When Gov. Brown signed SB 1 into law, California joined company with a growing number of states that have implemented laws to raise fuel taxes to help pay for transportation infrastructure. A total of 22 states have passed laws imposing higher gas taxes in the past five years. Chances are good that the list will grow even longer this year.

“These states’ actions address investment needs that are critical to preserving and expanding their economies,” wrote researchers at Moody’s Investors Service. “Increasingly, states are moving to close the gap created by flat federal spending on transportation, mounting needs, more fuel efficient vehicles and the erosion of per-gallon gas taxes amid inflation.”

The federal government has gone a record-breaking 23 years without raising its gas tax. That lagging revenue has helped persuade state officials that they cannot depend on federal support to shore up their funding for roads, bridges, transit and other major transportation projects.
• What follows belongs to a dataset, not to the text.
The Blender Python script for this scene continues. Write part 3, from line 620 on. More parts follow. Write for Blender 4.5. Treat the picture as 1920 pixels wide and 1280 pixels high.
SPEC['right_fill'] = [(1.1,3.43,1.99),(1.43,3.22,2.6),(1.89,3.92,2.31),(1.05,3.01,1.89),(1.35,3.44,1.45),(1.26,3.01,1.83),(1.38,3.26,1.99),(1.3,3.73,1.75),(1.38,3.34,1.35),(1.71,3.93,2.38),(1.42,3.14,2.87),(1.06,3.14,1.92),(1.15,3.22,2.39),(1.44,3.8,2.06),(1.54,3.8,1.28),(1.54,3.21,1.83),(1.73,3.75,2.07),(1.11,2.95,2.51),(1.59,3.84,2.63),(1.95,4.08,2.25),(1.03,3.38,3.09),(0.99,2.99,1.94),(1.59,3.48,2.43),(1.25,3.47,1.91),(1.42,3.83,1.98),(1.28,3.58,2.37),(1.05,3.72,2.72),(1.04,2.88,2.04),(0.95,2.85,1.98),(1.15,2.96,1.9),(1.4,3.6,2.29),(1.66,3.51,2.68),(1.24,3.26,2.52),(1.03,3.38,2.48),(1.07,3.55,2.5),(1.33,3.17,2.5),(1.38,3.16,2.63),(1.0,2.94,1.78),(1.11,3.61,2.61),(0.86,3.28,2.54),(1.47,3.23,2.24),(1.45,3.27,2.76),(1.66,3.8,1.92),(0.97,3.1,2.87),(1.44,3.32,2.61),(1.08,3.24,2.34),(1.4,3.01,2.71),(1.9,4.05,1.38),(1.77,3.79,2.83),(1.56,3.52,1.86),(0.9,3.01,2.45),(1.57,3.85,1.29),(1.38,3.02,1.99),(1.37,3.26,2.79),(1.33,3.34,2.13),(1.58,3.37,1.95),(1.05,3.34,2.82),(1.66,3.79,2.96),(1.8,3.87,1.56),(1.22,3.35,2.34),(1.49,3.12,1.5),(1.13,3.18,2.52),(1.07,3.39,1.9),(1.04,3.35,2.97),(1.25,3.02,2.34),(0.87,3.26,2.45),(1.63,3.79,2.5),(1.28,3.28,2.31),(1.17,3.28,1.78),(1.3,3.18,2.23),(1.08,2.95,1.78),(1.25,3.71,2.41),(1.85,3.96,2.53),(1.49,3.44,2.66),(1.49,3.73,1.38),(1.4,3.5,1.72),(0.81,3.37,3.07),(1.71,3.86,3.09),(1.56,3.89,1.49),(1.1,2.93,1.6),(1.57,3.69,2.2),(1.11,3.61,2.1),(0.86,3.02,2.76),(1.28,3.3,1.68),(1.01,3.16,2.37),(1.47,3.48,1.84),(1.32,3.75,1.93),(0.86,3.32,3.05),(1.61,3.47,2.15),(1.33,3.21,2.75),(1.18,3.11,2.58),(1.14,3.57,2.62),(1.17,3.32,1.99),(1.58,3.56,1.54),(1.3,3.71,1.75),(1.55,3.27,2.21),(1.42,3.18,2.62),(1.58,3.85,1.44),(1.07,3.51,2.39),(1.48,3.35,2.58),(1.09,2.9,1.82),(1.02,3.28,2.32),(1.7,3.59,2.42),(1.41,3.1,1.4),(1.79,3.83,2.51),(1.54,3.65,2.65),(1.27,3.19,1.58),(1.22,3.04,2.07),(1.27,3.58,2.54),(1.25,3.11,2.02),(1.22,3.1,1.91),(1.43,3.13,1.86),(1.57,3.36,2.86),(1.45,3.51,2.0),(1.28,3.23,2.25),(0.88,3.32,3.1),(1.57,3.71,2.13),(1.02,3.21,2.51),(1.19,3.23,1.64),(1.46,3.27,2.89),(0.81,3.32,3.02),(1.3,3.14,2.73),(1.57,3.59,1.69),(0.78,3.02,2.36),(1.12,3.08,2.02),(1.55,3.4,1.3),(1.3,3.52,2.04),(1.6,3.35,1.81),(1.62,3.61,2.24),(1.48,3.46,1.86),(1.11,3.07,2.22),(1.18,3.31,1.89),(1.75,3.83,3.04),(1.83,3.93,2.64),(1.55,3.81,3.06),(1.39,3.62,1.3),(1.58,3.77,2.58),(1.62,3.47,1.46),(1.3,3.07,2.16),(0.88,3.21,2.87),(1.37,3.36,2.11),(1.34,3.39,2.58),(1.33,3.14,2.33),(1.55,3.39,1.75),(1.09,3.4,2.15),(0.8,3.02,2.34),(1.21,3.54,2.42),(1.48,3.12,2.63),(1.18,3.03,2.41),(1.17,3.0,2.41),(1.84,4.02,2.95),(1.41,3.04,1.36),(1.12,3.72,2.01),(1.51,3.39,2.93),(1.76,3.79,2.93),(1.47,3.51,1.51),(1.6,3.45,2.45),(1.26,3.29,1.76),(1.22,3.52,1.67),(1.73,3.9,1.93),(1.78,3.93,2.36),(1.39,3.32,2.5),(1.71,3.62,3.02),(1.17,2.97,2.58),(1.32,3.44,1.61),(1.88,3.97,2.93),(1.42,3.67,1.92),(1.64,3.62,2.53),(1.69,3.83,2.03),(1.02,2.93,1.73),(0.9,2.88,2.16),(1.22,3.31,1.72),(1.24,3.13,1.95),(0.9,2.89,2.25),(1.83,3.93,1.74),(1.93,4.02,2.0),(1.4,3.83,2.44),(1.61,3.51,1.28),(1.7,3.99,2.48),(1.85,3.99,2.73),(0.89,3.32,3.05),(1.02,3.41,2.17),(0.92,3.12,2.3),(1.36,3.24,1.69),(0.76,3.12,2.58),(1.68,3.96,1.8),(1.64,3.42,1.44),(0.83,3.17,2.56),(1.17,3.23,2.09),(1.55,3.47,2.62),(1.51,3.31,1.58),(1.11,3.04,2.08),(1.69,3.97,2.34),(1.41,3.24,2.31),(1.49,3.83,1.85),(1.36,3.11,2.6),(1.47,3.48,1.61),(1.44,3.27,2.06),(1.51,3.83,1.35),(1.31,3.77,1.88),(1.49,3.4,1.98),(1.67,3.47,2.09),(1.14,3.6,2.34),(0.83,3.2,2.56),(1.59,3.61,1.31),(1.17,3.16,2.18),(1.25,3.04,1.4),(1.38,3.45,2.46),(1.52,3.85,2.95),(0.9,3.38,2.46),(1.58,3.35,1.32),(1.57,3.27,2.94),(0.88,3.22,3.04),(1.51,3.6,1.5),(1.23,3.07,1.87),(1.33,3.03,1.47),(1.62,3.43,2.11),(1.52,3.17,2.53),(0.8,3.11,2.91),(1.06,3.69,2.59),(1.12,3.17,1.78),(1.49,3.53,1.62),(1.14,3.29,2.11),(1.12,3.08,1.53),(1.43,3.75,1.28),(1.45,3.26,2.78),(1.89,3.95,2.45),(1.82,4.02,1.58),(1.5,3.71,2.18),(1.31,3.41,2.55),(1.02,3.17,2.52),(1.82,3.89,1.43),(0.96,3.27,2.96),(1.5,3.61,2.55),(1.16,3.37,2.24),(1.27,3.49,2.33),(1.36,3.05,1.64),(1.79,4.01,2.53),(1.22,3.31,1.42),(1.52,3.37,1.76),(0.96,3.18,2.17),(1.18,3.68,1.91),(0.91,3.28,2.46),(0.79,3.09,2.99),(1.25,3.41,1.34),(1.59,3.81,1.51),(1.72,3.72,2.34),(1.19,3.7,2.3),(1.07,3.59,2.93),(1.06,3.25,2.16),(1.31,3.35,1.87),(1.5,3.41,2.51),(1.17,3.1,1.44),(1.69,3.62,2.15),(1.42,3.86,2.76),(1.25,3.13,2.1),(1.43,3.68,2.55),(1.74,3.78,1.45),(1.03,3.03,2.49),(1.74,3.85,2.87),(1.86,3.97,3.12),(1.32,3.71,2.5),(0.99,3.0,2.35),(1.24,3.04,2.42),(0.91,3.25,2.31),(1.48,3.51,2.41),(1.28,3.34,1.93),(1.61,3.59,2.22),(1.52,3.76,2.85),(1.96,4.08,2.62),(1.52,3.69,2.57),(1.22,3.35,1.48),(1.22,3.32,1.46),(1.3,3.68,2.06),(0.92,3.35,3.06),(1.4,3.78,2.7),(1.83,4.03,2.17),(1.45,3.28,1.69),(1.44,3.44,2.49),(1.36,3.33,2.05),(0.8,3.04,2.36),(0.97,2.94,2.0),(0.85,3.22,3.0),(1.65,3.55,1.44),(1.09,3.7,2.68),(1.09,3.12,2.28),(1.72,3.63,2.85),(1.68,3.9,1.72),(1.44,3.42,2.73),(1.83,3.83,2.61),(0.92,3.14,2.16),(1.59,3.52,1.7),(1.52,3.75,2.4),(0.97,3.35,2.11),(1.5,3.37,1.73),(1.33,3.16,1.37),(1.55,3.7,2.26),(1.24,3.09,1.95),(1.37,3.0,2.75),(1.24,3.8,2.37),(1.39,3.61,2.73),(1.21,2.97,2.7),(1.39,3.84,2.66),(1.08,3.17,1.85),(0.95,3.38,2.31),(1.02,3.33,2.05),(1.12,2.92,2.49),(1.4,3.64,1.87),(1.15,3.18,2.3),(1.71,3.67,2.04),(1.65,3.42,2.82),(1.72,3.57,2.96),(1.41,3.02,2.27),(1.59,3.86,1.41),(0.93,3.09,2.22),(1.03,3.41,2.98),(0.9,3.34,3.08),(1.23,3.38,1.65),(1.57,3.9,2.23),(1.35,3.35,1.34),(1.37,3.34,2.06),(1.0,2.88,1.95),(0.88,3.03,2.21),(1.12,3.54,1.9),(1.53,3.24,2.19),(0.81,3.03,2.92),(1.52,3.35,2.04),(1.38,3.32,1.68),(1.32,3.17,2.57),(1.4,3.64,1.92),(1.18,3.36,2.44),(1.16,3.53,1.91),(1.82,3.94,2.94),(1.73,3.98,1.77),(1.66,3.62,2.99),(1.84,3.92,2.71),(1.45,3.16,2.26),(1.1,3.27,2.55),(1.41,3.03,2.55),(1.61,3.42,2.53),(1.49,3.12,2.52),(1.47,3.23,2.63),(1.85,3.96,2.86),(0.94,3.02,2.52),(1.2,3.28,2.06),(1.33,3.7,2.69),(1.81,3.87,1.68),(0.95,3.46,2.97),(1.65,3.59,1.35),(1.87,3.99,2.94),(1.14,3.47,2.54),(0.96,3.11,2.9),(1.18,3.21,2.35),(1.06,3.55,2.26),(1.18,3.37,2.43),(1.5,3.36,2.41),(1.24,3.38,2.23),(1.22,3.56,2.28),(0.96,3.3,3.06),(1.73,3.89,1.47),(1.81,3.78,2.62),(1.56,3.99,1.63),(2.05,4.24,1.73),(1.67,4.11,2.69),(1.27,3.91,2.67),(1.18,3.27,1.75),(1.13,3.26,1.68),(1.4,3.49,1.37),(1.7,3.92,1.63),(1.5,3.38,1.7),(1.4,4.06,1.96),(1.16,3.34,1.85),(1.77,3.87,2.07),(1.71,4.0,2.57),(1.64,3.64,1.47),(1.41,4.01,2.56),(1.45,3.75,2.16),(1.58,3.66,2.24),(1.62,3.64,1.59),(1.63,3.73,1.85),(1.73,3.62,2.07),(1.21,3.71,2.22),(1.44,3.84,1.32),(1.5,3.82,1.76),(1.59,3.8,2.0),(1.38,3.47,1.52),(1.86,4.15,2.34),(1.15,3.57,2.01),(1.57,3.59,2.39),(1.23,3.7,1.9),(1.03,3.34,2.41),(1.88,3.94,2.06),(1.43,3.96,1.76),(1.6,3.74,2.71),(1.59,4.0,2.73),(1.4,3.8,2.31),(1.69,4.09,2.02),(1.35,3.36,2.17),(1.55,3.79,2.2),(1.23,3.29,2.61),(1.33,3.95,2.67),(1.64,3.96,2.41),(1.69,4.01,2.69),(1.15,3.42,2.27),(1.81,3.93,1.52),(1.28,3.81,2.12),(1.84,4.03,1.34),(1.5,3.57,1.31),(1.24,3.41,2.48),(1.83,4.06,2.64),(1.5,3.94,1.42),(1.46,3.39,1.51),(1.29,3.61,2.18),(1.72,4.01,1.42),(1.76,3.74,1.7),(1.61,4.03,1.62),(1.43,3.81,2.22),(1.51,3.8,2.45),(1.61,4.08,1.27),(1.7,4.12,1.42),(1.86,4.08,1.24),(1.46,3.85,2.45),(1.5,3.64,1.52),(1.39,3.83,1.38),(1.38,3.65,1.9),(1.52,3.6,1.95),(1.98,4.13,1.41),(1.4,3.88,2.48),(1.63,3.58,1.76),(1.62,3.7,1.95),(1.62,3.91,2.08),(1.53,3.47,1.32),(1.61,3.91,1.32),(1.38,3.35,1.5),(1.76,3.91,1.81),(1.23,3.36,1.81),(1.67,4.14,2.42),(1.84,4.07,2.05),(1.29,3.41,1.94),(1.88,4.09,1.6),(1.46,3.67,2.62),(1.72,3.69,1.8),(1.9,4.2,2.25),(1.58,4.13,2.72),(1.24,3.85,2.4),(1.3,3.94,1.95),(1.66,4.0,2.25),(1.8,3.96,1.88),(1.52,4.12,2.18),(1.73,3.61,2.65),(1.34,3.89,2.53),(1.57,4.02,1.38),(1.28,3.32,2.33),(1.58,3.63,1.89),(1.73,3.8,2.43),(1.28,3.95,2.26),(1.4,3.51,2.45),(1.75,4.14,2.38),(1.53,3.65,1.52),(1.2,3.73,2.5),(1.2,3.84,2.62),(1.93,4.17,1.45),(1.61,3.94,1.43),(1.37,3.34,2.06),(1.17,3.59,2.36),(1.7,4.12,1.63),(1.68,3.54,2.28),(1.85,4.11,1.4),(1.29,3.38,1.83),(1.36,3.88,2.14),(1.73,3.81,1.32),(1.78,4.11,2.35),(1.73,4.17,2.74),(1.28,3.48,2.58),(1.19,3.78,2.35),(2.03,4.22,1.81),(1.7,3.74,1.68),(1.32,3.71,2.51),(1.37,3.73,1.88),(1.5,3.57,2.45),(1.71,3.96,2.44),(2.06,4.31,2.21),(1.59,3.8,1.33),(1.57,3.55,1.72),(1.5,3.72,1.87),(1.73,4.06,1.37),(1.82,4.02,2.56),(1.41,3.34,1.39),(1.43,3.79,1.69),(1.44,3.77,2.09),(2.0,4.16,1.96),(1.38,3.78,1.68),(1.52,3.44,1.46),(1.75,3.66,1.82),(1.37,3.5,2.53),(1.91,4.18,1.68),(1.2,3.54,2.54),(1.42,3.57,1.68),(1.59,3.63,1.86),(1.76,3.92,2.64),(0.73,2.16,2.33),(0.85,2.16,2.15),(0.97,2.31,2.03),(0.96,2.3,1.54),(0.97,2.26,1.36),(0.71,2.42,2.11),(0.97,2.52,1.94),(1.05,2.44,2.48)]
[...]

Indeed, the recent state-level embrace of higher gas taxes is a significant change from previous years. For many of these states, the increases mark the first adjustment to fuel taxes in a generation. Indiana had gone 14 years without a change, California, 23 years and Tennessee, 27 years.

Fears that gas tax increases would anger tax-averse voters may have been overblown. New analysis by the American Road & Transportation Builders Association shows that legislators rarely lost an election after voting to increase gas taxes. In fact, 91 percent of lawmakers who voted for gas tax hikes were re-elected in the next general election in the 16 states that increased fuel taxes between 2013 and 2015, according to the group.

Gas taxes won approval in a variety of political environments, the group noted. Nine of those 16 states were under all-Republican control, four had all-Democratic control and the rest were a mix. Those trends seem to be playing out again this year, as the most recent gas tax hikes have come from all corners of the country— California, Indiana, Montana, and Tennessee.